Confermata la condanna d'appello a un padre

Body shaming in famiglia, la Cassazione: ripetuti insulti sono maltrattamenti

Parole che feriscono possono lasciare cicatrici profonde. Lo ricorda la Corte di Cassazione che, con una sentenza del 15 settembre, ha confermato la condanna pronunciata dalla Corte d’appello di Venezia nei confronti di un padre che avrebbe rivolto alla figlia di 11 anni epiteti ripetuti e umilianti sul suo corpo. Per i giudici, anche in assenza di violenza fisica, la reiterazione di espressioni denigratorie verso un familiare integra il reato di maltrattamenti.


La Suprema Corte chiarisce un principio destinato a fare giurisprudenza: gli epiteti denigratori ripetuti nel tempo, rivolti a un congiunto, possono costituire maltrattamenti.
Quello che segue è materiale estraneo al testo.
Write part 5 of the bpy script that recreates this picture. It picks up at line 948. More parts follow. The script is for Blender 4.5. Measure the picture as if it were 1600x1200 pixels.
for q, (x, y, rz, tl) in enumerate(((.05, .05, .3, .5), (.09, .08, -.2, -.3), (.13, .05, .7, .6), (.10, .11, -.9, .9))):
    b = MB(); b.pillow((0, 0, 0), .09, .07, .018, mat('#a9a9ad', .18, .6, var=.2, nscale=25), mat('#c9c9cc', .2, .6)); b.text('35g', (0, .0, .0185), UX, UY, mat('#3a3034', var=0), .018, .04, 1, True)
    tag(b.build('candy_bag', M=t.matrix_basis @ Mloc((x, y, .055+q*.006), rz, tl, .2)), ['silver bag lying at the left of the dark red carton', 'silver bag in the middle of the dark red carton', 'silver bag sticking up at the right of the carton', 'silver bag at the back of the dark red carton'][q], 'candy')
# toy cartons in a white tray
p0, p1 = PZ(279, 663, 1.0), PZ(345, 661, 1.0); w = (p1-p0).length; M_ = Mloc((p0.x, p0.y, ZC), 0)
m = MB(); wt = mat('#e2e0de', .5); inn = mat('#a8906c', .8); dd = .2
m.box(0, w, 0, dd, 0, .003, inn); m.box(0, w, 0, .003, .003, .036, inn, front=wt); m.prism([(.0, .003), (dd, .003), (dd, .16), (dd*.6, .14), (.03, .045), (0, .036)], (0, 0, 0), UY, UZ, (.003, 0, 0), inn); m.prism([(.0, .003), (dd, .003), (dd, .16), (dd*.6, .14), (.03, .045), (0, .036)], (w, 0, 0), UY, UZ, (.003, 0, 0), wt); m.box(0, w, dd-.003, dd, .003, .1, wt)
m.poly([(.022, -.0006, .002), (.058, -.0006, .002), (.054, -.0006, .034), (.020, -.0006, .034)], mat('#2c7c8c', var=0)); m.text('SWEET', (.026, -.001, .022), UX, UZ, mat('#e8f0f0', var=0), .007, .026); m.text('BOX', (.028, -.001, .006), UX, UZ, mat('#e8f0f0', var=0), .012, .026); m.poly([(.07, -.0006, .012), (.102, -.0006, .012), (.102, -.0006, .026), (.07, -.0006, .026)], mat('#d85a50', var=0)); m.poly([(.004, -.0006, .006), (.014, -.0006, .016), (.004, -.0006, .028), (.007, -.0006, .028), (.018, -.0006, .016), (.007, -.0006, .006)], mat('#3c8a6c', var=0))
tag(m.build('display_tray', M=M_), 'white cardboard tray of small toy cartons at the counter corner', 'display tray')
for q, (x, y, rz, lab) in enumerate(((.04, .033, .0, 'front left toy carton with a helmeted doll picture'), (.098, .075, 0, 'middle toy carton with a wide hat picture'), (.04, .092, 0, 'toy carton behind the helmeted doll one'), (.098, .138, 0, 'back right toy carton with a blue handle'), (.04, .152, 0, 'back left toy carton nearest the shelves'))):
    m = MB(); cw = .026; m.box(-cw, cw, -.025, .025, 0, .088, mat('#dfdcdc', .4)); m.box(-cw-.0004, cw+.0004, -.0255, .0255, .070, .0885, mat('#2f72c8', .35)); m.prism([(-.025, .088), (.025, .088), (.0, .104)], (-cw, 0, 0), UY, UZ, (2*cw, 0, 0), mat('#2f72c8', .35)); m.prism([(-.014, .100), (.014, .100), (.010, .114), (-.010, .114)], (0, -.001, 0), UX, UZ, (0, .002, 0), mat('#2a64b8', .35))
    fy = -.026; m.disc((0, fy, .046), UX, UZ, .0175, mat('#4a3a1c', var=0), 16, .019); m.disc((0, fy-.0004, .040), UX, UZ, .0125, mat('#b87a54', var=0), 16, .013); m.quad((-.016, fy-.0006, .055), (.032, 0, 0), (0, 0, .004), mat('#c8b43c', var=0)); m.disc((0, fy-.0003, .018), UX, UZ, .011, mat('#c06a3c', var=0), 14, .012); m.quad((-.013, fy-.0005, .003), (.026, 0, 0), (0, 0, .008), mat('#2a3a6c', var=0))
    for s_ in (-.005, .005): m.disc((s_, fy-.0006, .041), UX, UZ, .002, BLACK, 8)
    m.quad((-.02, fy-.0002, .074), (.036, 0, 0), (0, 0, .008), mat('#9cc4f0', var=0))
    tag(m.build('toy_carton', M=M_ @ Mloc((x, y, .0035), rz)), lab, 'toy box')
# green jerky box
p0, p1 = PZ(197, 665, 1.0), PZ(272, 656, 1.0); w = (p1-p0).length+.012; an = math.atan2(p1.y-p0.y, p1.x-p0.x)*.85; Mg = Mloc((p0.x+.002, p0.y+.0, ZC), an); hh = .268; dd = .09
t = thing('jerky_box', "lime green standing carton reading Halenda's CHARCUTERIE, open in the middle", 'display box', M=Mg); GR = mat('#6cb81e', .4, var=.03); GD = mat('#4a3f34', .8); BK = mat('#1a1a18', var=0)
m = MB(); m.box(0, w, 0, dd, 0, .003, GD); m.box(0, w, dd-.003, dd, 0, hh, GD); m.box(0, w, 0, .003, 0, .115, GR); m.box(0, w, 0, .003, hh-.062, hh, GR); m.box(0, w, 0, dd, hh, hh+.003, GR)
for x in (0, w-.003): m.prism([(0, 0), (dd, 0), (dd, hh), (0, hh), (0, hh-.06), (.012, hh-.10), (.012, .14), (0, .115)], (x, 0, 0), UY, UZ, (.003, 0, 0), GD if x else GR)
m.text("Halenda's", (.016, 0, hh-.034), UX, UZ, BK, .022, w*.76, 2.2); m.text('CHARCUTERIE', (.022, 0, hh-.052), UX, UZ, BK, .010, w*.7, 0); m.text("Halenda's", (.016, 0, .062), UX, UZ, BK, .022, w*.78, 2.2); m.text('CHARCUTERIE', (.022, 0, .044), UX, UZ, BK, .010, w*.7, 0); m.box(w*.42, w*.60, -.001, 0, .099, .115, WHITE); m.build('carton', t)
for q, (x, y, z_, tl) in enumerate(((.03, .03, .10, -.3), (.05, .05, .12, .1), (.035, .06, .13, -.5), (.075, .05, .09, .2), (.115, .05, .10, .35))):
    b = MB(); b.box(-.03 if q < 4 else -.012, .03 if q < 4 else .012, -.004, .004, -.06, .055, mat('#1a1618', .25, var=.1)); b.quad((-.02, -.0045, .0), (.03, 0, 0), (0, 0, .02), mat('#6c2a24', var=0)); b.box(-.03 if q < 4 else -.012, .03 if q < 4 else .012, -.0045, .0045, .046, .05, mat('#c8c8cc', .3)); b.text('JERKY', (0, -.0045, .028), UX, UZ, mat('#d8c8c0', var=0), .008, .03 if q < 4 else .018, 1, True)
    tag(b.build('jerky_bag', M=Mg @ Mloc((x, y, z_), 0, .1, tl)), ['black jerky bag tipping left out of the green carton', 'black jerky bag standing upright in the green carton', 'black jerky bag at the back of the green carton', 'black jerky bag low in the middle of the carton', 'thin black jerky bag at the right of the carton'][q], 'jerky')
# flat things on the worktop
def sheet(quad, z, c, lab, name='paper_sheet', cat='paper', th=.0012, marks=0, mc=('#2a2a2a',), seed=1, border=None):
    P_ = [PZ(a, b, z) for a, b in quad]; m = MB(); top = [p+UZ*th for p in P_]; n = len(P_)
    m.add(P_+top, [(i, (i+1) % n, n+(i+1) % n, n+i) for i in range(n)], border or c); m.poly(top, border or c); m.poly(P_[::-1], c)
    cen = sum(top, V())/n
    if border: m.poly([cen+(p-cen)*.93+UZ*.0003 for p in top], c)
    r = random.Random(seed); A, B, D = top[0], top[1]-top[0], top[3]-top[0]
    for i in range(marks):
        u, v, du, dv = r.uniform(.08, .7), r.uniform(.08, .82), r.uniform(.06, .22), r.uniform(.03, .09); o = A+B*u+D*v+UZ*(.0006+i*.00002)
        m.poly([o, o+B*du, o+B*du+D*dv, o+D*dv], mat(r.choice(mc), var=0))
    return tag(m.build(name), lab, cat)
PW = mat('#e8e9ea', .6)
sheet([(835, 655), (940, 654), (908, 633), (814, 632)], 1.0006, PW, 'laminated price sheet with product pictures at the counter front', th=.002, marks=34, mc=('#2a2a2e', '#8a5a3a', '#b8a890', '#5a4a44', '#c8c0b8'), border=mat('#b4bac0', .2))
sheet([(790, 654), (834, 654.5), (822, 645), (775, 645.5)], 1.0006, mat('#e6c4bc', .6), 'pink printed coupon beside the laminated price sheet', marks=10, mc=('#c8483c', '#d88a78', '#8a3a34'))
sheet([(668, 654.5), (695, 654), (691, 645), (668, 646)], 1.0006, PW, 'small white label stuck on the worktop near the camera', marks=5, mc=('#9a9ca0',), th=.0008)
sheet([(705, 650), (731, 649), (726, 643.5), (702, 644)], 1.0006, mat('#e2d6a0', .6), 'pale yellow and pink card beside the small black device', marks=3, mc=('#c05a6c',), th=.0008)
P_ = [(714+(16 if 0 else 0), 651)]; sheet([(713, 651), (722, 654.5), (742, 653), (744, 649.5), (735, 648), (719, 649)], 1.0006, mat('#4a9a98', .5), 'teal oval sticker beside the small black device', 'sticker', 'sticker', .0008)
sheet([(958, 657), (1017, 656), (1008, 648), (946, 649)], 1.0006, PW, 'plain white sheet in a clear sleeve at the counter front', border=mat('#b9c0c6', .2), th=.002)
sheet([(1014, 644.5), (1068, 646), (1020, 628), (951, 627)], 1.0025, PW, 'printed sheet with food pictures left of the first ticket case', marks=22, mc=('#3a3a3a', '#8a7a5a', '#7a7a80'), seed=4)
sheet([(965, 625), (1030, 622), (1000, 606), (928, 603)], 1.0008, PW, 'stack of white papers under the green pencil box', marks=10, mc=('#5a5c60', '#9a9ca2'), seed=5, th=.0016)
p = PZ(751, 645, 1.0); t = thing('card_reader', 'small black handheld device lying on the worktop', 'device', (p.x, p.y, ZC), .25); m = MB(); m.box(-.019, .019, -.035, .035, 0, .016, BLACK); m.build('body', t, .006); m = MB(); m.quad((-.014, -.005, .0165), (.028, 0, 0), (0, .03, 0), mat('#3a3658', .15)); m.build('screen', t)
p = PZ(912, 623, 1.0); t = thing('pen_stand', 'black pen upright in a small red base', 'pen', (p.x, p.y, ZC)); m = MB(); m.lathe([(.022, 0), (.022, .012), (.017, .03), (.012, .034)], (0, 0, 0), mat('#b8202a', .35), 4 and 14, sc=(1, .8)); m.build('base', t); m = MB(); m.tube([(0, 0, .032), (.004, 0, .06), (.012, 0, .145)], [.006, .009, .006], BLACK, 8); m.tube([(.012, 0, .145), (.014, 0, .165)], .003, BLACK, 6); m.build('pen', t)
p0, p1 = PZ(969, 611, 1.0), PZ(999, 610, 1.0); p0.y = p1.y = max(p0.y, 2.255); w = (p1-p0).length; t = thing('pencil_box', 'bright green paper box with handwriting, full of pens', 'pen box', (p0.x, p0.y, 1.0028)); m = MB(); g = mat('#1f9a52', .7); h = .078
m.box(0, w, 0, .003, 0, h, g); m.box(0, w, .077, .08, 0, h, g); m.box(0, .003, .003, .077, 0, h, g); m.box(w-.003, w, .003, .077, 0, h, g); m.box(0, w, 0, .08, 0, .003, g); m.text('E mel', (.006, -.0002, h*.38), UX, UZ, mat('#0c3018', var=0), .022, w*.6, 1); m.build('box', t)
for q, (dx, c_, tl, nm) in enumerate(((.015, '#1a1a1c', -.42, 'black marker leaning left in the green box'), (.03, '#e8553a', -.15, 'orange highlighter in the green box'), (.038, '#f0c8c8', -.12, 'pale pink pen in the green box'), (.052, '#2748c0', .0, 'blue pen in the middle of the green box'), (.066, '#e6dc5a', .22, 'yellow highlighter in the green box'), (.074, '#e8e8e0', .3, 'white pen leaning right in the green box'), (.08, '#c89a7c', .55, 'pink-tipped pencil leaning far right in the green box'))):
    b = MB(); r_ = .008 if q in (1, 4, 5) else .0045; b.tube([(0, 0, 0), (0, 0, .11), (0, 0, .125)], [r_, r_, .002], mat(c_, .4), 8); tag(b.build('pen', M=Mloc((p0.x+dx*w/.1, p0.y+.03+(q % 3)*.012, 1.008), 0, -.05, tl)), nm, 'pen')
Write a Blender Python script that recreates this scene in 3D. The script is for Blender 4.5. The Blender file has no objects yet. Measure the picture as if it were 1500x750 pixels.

Non conta soltanto il contenuto della singola frase, ma la sua sistematicità, il contesto familiare e l’effetto mortificante sulla vittima, tanto più se minorenne. 
Nel caso esaminato, l’uomo avrebbe apostrofato la figlia con frasi come «cicciona, fai schifo» e «susciti repulsione in me e in chi ti guarda». La Corte d’appello di Venezia lo aveva riconosciuto responsabile e la Cassazione, con la decisione del 15 settembre, ha confermato quella pronuncia.